England
Classical Londinium; provincial capital of Roman Britain
Caesar’s account of his raid into Britain (54 BC) and the record of the Claudian invasion (AD 43) make it clear that there was no pre-Roman settlement in the London area; for the disunited Celts the lower Thames was an inter-tribal boundary, not a highway. Rome’s military engineers took a different view. Within a few years of the start of the conquest of the province, they were using a crossing (whether ford, ferry or bridge is not certain) at a point within yards of present-day London Bridge, and had developed port facilities on both banks. A civil settlement grew on the north side, and by AD 60 London could be compared in size to the colonies and tribal centres on which the Romans were intending to base their administration.
Romanization in general, and London in particular, suffered a sharp setback as a result of the revolt of Boudicca, queen of the Iceni, who burned down COLCHESTER, London and St Albans before her ultimate defeat in AD 60. London showed its vitality by making a quick recovery. By the end of the first century AD it had become easily the biggest place in Britain, and its practical advantages as a communications centre had led the governor of the province to make the city his official residence. Not much is known about the topography. It rather looks as though there was a formal settlement east of the Walbrook, and an unplanned one west of the brook, between the Cripplegate fort and the Thames. The formal settlement had a regular plan with a large forum and basilica complex as its centrepiece. This is the best known feature of Roman London, deservedly so as it was much the largest building in the province. The Cripplegate fort and its attached amphitheatre seem to have been constructed at much the same time as the official buildings east of the brook (in the late first century/early second century AD), which is a bit odd given the apparent lack of a single administration over the two settlements. Even more mysterious is the assumed bridge over the Thames, which everyone believes in, but for which there is not yet any clear evidence, and only eye-of-faith archaeology.

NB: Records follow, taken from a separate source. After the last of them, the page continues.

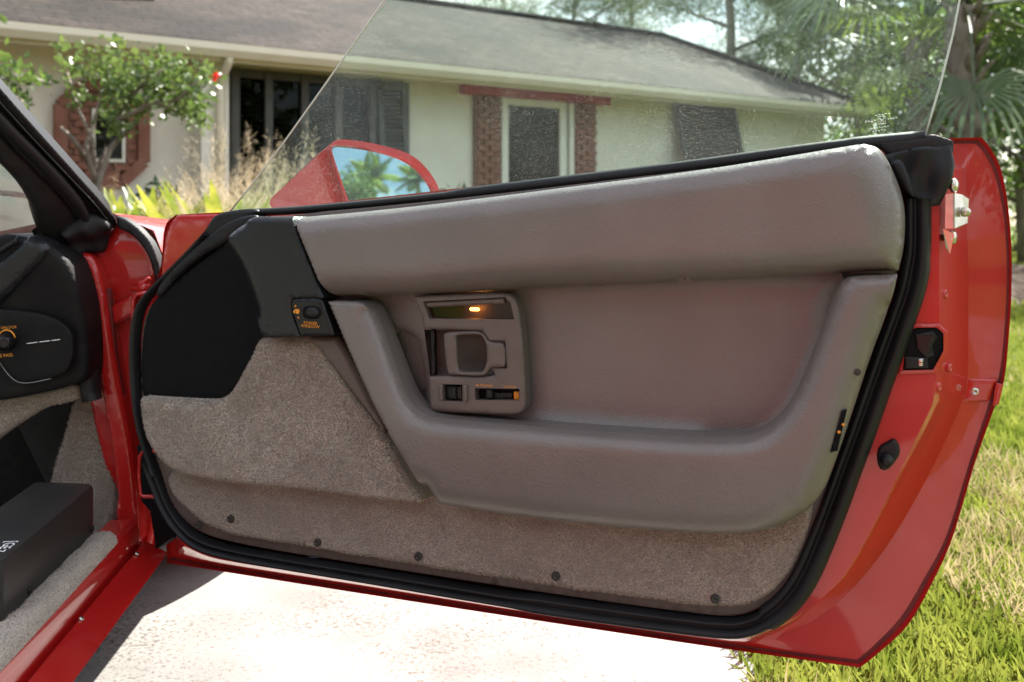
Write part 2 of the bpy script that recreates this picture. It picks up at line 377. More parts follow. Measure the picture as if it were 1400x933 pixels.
def sweep(name, fr, path, w, prof, half, m, parent, it=2, sp=0.012, closed=False):
    """a strip laid along a traced path on the plane; prof = (sideways -1..1, height); half = widths at the path's points"""
    pp = parse(path); hw = half if hasattr(half, '__len__') else [half]*len(pp)
    pp = [(a[0], a[1], a[2], h) for a, h in zip(pp, hw)]
    q = smooth_loop(pp, closed, it); uv = [np.array(fr.uv(a[0], a[1], w)) for a in q]; hh = [a[3] for a in q]
    P_, H_ = [], []
    n = len(uv)
    for i in range(n if closed else n-1):
        a, b = uv[i], uv[(i+1) % n]; k = max(1, int(np.linalg.norm(b-a)/sp))
        for j in range(k): P_.append(a+(b-a)*j/k); H_.append(hh[i]+(hh[(i+1) % n]-hh[i])*j/k)
    if not closed: P_.append(uv[-1]); H_.append(hh[-1])
    n = len(P_); v = []; f = []; m_p = len(prof)
    for i in range(n):
        t = P_[(i+1) % n if closed else min(i+1, n-1)] - P_[(i-1) % n if closed else max(i-1, 0)]; t = t/(np.linalg.norm(t)+1e-12); nn = np.array((-t[1], t[0]))
        for s_, h in prof:
            c = P_[i] + nn*s_*H_[i]; v.append(fr.to(c[0], c[1], w+h))
    for i in range(n if closed else n-1):
        for k in range(m_p-1):
            j = (i+1) % n; f.append((i*m_p+k, i*m_p+k+1, j*m_p+k+1, j*m_p+k))
    if not closed: f += [tuple(range(m_p)), tuple(range((n-1)*m_p, n*m_p))[::-1]]
    return add(name, v, f, m, parent)
def text(name, s, fr, px, py, w, size, m, parent, rot=0.0, sx=1.0, flip=1):
    cu = bpy.data.curves.new(name, 'FONT'); cu.body = s; cu.size = size; cu.align_x = 'CENTER'; cu.align_y = 'CENTER'; cu.resolution_u = 2
    tmp = bpy.data.objects.new(name+'_tmp', cu); me = tmp.to_mesh(); u0, v0 = fr.uv(px, py, w); c_, s_ = math.cos(rot), math.sin(rot)
    vs_ = [fr.to(u0 + flip*(v.co.x*sx*c_ - v.co.y*s_), v0 + v.co.x*sx*s_ + v.co.y*c_, w) for v in me.vertices]; fs_ = [tuple(p.vertices) for p in me.polygons]
    tmp.to_mesh_clear(); bpy.data.objects.remove(tmp); bpy.data.curves.remove(cu)
    return add(name, vs_, fs_, m, parent, smooth=False)
# ------------------------------------------------------------------ ground
mat('lawn_soil', (0.065, 0.095, 0.020), (0.12, 0.14, 0.035), rough=1, scale=7, detail=8, bump=0.6, bscale=90, bdist=0.02, dirt=((0.17, 0.15, 0.07), 1.1, 0.60, 0.8), spec=0.1)
m = mat('concrete', (0.185, 0.179, 0.170), (0.262, 0.255, 0.243), rough=0.9, scale=3, detail=9, bump=0.35, bscale=160, bdist=0.004, dirt=((0.145, 0.132, 0.118), 2.6, 0.54, 0.76), spec=0.2)
n, l = m.node_tree.nodes, m.node_tree.links; b = n['Principled BSDF']
src = b.inputs['Base Color'].links[0].from_socket; tc = [q for q in n if q.bl_idname == 'ShaderNodeTexCoord'][0]
sp = n.new('ShaderNodeTexNoise'); sp.inputs['Scale'].default_value = 95; sp.inputs['Detail'].default_value = 6; sp.inputs['Roughness'].default_value = 0.7; l.new(tc.outputs['Object'], sp.inputs['Vector'])
pt = n.new('ShaderNodeTexNoise'); pt.inputs['Scale'].default_value = 1.9; pt.inputs['Detail'].default_value = 4; l.new(tc.outputs['Object'], pt.inputs['Vector'])
ad = n.new('ShaderNodeMath'); ad.operation = 'MULTIPLY_ADD'; ad.inputs[1].default_value = 0.62; l.new(pt.outputs['Fac'], ad.inputs[0]); l.new(sp.outputs['Fac'], ad.inputs[2])
mr = n.new('ShaderNodeMapRange'); mr.inputs[1].default_value = 0.85; mr.inputs[2].default_value = 1.02; l.new(ad.outputs[0], mr.inputs[0])
mx = n.new('ShaderNodeMix'); mx.data_type = 'RGBA'; l.new(mr.outputs[0], mx.inputs['Factor']); l.new(src, mx.inputs[6]); mx.inputs[7].default_value = (0.095, 0.08, 0.066, 1); l.new(mx.outputs[2], b.inputs['Base Color'])
v = []; f = []
gx = [-120, -60, -30, -14, -6, -2, 0, .6, 1.5, 3, 6, 12, 25, 60, 120]; gy = [-120, -60, -30, -12, -4, 0, 1.5, 3, 5, 8, 12, 18, 26, 40, 70, 140]
for y in gy:
    for x in gx: v.append((x, y, 0.0))
nx = len(gx); f = [(j*nx+i, j*nx+i+1, (j+1)*nx+i+1, (j+1)*nx+i) for j in range(len(gy)-1) for i in range(nx-1)]
tag(add('ground', v, f, 'lawn_soil', local=True), 'lawn ground under and beyond the car', 'ground', kind='structure')
edge = []
for k in range(60):
    y = -6+k*0.2; edge.append((0.455 - 0.02*(y-1.8) + 0.02*math.sin(y*5.1) + 0.012*math.sin(y*13.7), y))
v = [(-5.2 - 0.1*(y-1.8), y, 0.012) for x, y in edge] + [(x, y, 0.012) for x, y in edge] + [(x+0.01, y, -0.02) for x, y in edge]; n_ = len(edge)
f = [(i, n_+i, n_+i+1, i+1) for i in range(n_-1)] + [(n_+i, 2*n_+i, 2*n_+i+1, n_+i+1) for i in range(n_-1)]
tag(add('driveway', v, f, 'concrete', smooth=False, local=True), 'pale sunlit concrete driveway under the car', 'driveway', kind='structure')

# ------------------------------------------------------------------ the house
mat('stucco', (0.75, 0.715, 0.64), (0.80, 0.77, 0.70), rough=0.92, scale=2.2, detail=8, bump=0.5, bscale=70, bdist=0.01, spec=0.2)
mat('white_trim', (0.70, 0.68, 0.62), (0.76, 0.74, 0.68), rough=0.6, scale=4)
mat('cream_gutter', (0.66, 0.60, 0.48), (0.70, 0.64, 0.52), rough=0.5, scale=4)
mat('soffit', (0.55, 0.47, 0.36), (0.6, 0.52, 0.4), rough=0.8, scale=4)
mat('lintel_red', (0.42, 0.018, 0.035), (0.48, 0.024, 0.042), rough=0.6, scale=6)
mat('brick', (0.20, 0.080, 0.055), (0.28, 0.13, 0.095), rough=0.9, scale=5, detail=6, bump=0.4, bscale=60, bdist=0.006)
mat('mortar', (0.20, 0.115, 0.09), (0.25, 0.155, 0.125), rough=0.95, scale=20)
mat('dark_frame', (0.045, 0.04, 0.037), (0.06, 0.055, 0.05), rough=0.5, scale=10)
mat('shutter', (0.05, 0.052, 0.05), (0.075, 0.075, 0.07), rough=0.6, scale=8)
mat('blind', (0.16, 0.15, 0.14), (0.22, 0.21, 0.2), rough=0.7, scale=8)
mat('room_dark', (0.012, 0.011, 0.011), (0.03, 0.02, 0.018), rough=0.8, scale=2)
glass('pane_glass', (0.34, 0.33, 0.31), 0.30, 0.0, 1.45)
m = mat('shingle', (0.025, 0.0195, 0.0165), (0.051, 0.041, 0.035), rough=0.95, scale=3.5, detail=9, bump=0.0, dirt=((0.017, 0.015, 0.013), 0.9, 0.46, 0.62), spec=0.2, ramp=(0.3, 0.72))
n, l = m.node_tree.nodes, m.node_tree.links; b = n['Principled BSDF']; tc = n.new('ShaderNodeTexCoord')
br = n.new('ShaderNodeTexBrick'); br.inputs['Scale'].default_value = 1.0; br.inputs['Brick Width'].default_value = 0.33; br.inputs['Row Height'].default_value = 0.14; br.inputs['Mortar Size'].default_value = 0.012
br.inputs['Color1'].default_value = (.75, .75, .75, 1); br.inputs['Color2'].default_value = (1.15, 1.1, 1.1, 1); br.inputs['Mortar'].default_value = (.45, .45, .45, 1)
l.new(tc.outputs['UV'], br.inputs['Vector'])
gz = n.new('ShaderNodeTexNoise'); gz.inputs['Scale'].default_value = 16; gz.inputs['Detail'].default_value = 8; gz.inputs['Roughness'].default_value = 0.75; l.new(tc.outputs['Object'], gz.inputs['Vector'])
gr = n.new('ShaderNodeMapRange'); gr.inputs[1].default_value = 0.35; gr.inputs[2].default_value = 0.68; gr.inputs[3].default_value = 0.45; gr.inputs[4].default_value = 1.7; l.new(gz.outputs['Fac'], gr.inputs[0])
mg = n.new('ShaderNodeMix'); mg.data_type = 'RGBA'; mg.blend_type = 'MULTIPLY'; mg.inputs['Factor'].default_value = 1
s0_ = b.inputs['Base Color'].links[0].from_socket; l.new(s0_, mg.inputs[6]); l.new(gr.outputs[0], mg.inputs[7]); l.new(mg.outputs[2], b.inputs['Base Color'])
mx = n.new('ShaderNodeMix'); mx.data_type = 'RGBA'; mx.blend_type = 'MULTIPLY'; mx.inputs['Factor'].default_value = 1
src = b.inputs['Base Color'].links[0].from_socket; l.new(src, mx.inputs[6]); l.new(br.outputs['Color'], mx.inputs[7]); l.new(mx.outputs[2], b.inputs['Base Color'])
bp = n.new('ShaderNodeBump'); bp.inputs['Strength'].default_value = 0.6; bp.inputs['Distance'].default_value = 0.02; l.new(br.outputs['Fac'], bp.inputs['Height']); bp.invert = True; l.new(bp.outputs['Normal'], b.inputs['Normal'])

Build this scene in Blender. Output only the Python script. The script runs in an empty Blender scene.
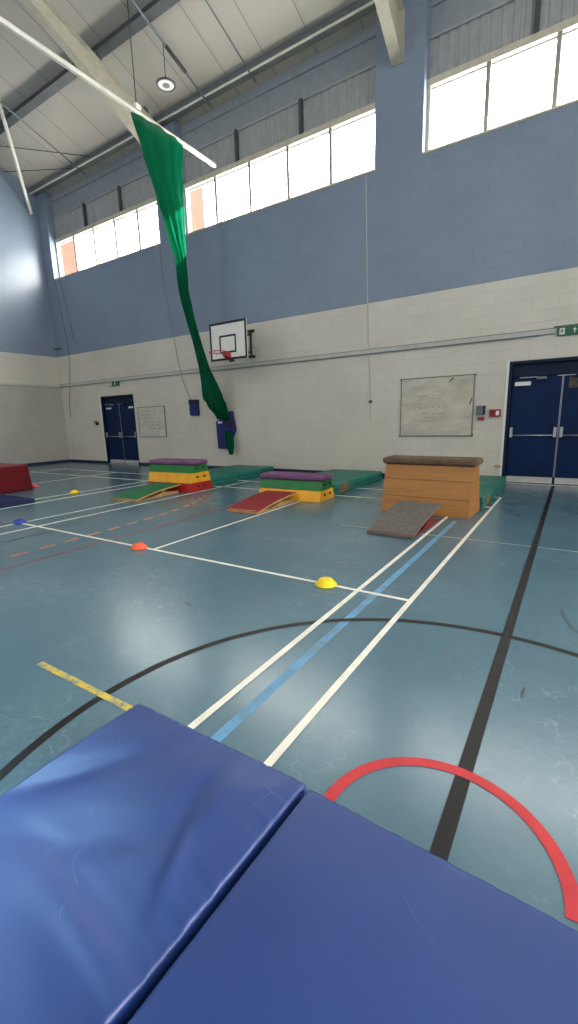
import bpy, bmesh, math, random
from mathutils import Vector, Matrix, noise
random.seed(7)
S = bpy.context.scene
COL = S.collection
PI = math.pi
D = 10.19          # distance to the long wall
XL = -17.05        # gable wall
REC = 0.30         # depth of the window bays
SL = 0.33          # roof slope
ZE = 9.75          # roof underside height at the long wall
def zroof(y): return ZE + SL*(D-y)

# ------------------------------------------------------------------ materials
def lin(c):
    c = c/255.0
    return c/12.92 if c <= 0.04045 else ((c+0.055)/1.055)**2.4
def rgb(r, g, b): return (lin(r), lin(g), lin(b), 1)

class Mat:
    def __init__(s, name, col=(150,150,150), rough=0.6, metal=0.0, spec=0.5):
        s.m = bpy.data.materials.new(name); s.m.use_nodes = True
        s.t = s.m.node_tree; s.b = s.t.nodes['Principled BSDF']
        s.b.inputs['Base Color'].default_value = rgb(*col)
        s.b.inputs['Roughness'].default_value = rough
        s.b.inputs['Metallic'].default_value = metal
        s.b.inputs['Specular IOR Level'].default_value = spec
        s._tc = None
    def n(s, typ, **kw):
        nd = s.t.nodes.new(typ)
        for k, v in kw.items(): setattr(nd, k, v)
        return nd
    def l(s, a, b): s.t.links.new(a, b)
    def coord(s):
        if s._tc is None: s._tc = s.n('ShaderNodeTexCoord')
        return s._tc.outputs['Object']
    def noise(s, scale, detail=3, rough=0.55, stretch=None, dist=0.0):
        t = s.n('ShaderNodeTexNoise')
        t.inputs['Scale'].default_value = scale; t.inputs['Detail'].default_value = detail
        t.inputs['Roughness'].default_value = rough; t.inputs['Distortion'].default_value = dist
        if stretch:
            mp = s.n('ShaderNodeMapping'); mp.inputs['Scale'].default_value = stretch
            s.l(s.coord(), mp.inputs['Vector']); s.l(mp.outputs['Vector'], t.inputs['Vector'])
        else: s.l(s.coord(), t.inputs['Vector'])
        return t.outputs['Fac']
    def ramp(s, fac, stops):
        r = s.n('ShaderNodeValToRGB')
        e = r.color_ramp.elements
        while len(e) > 1: e.remove(e[-1])
        e[0].position = stops[0][0]; e[0].color = stops[0][1]
        for p, c in stops[1:]:
            x = e.new(p); x.color = c
        s.l(fac, r.inputs['Fac']); return r.outputs['Color']
    def mix(s, fac, a, b, mode='MIX'):
        m = s.n('ShaderNodeMix', data_type='RGBA', blend_type=mode)
        for sock, v in ((m.inputs[0], fac), (m.inputs[6], a), (m.inputs[7], b)):
            if hasattr(v, 'is_linked') or hasattr(v, 'links'): s.l(v, sock)
            else: sock.default_value = v
        return m.outputs[2]
    def math(s, op, a, b=None, c=None, clamp=False):
        m = s.n('ShaderNodeMath', operation=op); m.use_clamp = clamp
        for i, v in enumerate((a, b, c)):
            if v is None: continue
            if hasattr(v, 'links'): s.l(v, m.inputs[i])
            else: m.inputs[i].default_value = v
        return m.outputs[0]
    def xyz(s):
        x = s.n('ShaderNodeSeparateXYZ'); s.l(s.coord(), x.inputs[0]); return x.outputs
    def color(s, c): s.l(c, s.b.inputs['Base Color'])
    def roughness(s, c): s.l(c, s.b.inputs['Roughness'])
    def bump(s, h, strength=0.3, dist=0.01):
        b = s.n('ShaderNodeBump'); b.inputs['Strength'].default_value = strength; b.inputs['Distance'].default_value = dist
        s.l(h, b.inputs['Height']); s.l(b.outputs['Normal'], s.b.inputs['Normal'])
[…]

The city wall was built at the end of the second century AD, probably as part of the preparations made by Clodius Albinus, a governor of Britain who saw himself as a contender for the imperial throne, against the impending invasion of his more successful rival, Septimius Severus. A hundred years later – possibly at the time when another local man, Carausius, was trying something similar – the circuit was completed by the construction of a wall along the river front. The final Roman refurbishment of Londinium’s defences was carried out in the third quarter of the fourth century, when bastions were added to the land wall.
The surprising thing about the city wall is its extent. Archaeologists consider that Roman London was well past its best at the time the wall was built, and the built-up area, which even at its maximum fell far short of the 135 hectares enclosed by the wall, was contracting, not expanding. It seems that the scatter of buildings along the river, plus the presence of the Cripplegate fort, made a semicircle the most economical line to defend. As for the shrinkage in London’s population and pretensions, there is no doubt about that. The basilica had turned out to be a white elephant, and was to be demolished at the end of the third century; a triumphal arch built in earlier, more optimistic times was broken up and its stonework used in the construction of the river wall. London, like the other places on the provincial list it headed up, had failed to reach the Mediterranean-inspired targets set for it.
Eventually, in AD 410, the Romans withdrew their troops to meet more pressing needs elsewhere, and Britain reverted to the pre-conquest Celtic polity of tribal cantons. As such, it had no need of a capital, even so humble a one as late Roman London. Within fifty years of the departure of the last Roman soldier, the city was completely deserted.
What was Roman London’s population when the city was at its best, at the beginning of the second century AD? All we have to go on is the intramural area of 135 hectares, indicating a potential population, at 100 per hectare, of 13,500. Clearly actual numbers fell far short of this figure, but a peak population of 6,000 to 7,000 seems possible. This is enough to put it at the top of the demographically challenged roster of Romano-British towns, but not enough to enable it to qualify as a city in our numerically defined sense of a place with a minimum 10,000 inhabitants.